Research rockets launched from PMRF

Courtesy National Nuclear Security Administration

A sounding rocket launches from the U.S. Navy’s Pacific Missile Range Facility at Barking Sands last year.

LIHUE — The U.S. Department of Energy’s National Nuclear Security Administration and Sandia National Laboratories launched two research rockets this week from the Pacific Missile Range Facility.

The first launch took place sometime in the late morning on Monday, followed by a second test on Tuesday about 1 p.m., according to officials, who said that further details on the launches will not be available for at least a few days.

Thomas Clements, PMRF spokesman, said the “sounding rockets” were launched from the Kauai Test Facility, a tenant unit at PMRF, as part of the High Operational Tempo Sounding Rocket Flight Test, or “HOT SHOT” program, which flies scientific experiments and developing technologies on rockets.

“These test flights help researchers understand how new technologies deal with intense turbulence, heat and vibration,” Clements said in an email.

Troy Rummler, a spokesman for Sandia Labs, could not confirm details about the flights but said via email Tuesday that the rockets are designed to reach an altitude of about 200 miles and cover the same distance horizontally before reentering the atmosphere and crashing into the Pacific.

The missile flight paths were northwest from Kauai into broad ocean, according to Rummler, who said the rockets will not be recovered — they are designed to dispense data that can be recorded in real time — but added that the HOT SHOT team is considering adding retrieval to future flights.

This week’s tests were the third in a series of HOT SHOT rocket launches that began in May 2018, when a sounding rocket launched from Sandia’s Kauai Test Facility marked the first time the Department of Energy used rockets carrying scientific instruments since the 1990s.

A Sandia Labs press release following a second launch in October said the company is planning to conduct four launches in 2019.

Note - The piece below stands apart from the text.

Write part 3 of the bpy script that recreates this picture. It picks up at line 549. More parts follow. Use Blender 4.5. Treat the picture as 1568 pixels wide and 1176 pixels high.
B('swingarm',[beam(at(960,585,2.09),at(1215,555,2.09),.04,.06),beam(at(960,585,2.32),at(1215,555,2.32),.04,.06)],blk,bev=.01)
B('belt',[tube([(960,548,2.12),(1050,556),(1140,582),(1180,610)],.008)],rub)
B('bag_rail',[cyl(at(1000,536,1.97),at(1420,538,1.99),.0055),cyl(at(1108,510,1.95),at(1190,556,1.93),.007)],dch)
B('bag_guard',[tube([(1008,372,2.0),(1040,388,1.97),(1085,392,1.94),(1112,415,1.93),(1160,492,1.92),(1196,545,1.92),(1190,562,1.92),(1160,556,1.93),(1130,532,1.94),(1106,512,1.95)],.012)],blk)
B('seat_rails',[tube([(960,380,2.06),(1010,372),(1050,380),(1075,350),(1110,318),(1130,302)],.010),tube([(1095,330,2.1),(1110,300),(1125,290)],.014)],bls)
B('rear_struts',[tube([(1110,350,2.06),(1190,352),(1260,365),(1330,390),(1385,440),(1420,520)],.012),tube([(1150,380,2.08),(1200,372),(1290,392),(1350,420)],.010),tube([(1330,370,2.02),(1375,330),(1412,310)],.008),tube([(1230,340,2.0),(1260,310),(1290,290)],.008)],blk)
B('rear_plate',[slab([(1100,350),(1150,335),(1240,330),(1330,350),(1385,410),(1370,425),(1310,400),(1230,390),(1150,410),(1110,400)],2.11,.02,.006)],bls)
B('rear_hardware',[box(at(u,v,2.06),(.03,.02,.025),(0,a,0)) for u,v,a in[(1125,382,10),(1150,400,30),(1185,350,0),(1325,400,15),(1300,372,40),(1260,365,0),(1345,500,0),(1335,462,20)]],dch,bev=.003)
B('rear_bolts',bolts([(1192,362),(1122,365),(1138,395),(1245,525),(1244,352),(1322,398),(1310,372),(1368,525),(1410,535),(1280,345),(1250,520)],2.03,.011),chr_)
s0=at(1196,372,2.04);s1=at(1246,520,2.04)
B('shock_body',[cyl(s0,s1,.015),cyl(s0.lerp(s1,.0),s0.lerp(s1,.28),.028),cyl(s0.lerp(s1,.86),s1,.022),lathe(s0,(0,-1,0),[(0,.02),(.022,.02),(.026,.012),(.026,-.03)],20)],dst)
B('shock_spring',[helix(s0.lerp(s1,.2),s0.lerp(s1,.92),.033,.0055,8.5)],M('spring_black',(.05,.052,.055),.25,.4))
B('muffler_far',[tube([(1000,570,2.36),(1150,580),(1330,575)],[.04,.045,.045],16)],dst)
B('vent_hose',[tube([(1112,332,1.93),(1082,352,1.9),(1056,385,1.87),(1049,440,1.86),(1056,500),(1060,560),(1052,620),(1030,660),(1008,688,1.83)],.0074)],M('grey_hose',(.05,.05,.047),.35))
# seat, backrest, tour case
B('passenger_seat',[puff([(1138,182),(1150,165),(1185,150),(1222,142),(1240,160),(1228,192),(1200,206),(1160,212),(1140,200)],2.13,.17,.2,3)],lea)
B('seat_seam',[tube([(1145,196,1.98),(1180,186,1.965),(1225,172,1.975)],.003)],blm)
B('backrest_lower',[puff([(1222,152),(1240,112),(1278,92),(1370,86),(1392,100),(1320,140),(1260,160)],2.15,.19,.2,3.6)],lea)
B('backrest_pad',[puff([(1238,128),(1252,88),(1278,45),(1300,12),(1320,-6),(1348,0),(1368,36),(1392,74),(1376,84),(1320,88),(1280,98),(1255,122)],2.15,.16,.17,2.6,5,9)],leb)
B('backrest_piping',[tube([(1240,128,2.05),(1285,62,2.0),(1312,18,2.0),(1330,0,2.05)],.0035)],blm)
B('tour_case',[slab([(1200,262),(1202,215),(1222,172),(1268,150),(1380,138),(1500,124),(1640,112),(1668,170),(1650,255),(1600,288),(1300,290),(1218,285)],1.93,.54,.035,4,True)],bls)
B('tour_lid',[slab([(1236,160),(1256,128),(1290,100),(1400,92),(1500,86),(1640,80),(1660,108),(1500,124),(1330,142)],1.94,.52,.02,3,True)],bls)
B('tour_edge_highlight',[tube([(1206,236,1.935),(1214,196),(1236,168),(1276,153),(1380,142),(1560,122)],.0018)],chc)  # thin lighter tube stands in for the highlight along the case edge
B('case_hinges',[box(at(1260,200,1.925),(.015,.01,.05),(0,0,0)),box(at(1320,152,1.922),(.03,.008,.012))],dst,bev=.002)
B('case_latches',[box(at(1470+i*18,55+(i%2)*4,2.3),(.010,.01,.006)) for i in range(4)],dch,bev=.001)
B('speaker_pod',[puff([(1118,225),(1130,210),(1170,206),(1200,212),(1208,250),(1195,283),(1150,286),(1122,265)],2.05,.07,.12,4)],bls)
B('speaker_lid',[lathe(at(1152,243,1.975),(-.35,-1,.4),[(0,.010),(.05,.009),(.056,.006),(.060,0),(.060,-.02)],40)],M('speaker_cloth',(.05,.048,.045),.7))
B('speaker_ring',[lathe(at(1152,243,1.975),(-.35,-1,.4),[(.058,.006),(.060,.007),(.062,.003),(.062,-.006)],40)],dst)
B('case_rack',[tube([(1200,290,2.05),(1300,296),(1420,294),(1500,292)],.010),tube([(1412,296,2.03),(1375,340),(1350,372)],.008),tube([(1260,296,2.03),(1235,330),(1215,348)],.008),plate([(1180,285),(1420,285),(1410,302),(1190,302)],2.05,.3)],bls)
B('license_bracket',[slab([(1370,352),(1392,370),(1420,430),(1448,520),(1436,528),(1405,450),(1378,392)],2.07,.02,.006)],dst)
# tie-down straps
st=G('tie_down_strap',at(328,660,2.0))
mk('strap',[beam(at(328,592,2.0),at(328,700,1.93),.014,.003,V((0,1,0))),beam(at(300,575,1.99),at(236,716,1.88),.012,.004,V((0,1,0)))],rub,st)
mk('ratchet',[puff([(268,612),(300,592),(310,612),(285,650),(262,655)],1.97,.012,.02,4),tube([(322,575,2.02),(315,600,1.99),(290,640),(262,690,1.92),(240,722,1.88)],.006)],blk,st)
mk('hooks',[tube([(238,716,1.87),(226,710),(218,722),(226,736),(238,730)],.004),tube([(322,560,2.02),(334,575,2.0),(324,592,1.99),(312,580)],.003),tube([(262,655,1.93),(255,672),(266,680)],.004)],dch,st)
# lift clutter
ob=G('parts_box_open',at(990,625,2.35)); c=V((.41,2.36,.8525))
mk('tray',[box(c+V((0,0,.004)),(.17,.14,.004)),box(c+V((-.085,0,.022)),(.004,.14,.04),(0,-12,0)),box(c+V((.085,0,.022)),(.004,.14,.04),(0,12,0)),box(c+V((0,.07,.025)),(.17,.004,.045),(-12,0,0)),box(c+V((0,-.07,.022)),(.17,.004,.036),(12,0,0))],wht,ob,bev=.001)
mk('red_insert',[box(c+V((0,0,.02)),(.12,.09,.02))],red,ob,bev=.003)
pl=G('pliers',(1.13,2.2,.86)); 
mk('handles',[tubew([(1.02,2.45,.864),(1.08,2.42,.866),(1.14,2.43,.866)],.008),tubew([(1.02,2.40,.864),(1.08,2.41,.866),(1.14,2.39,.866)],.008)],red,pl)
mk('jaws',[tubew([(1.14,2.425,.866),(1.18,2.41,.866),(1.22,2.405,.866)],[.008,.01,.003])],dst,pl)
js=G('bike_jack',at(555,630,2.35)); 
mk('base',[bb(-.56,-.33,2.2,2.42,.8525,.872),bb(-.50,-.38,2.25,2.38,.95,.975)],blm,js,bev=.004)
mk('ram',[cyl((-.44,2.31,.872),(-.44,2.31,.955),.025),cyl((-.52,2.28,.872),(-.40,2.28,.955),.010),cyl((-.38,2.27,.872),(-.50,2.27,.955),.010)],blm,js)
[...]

“HOT SHOT activities are focused on maturing the next generation of innovative concepts and technologies supporting the U.S. nuclear stockpile,” Brig. Gen. Michael Lutton, with the National Nuclear Security Administration, said in a statement about a 2018 test launch. “Our engineers and scientists are providing the Nuclear Security Enterprise with a process that improves not only our agility in existing weapons life extension programs, but ultimately our responsiveness to threats against national security.”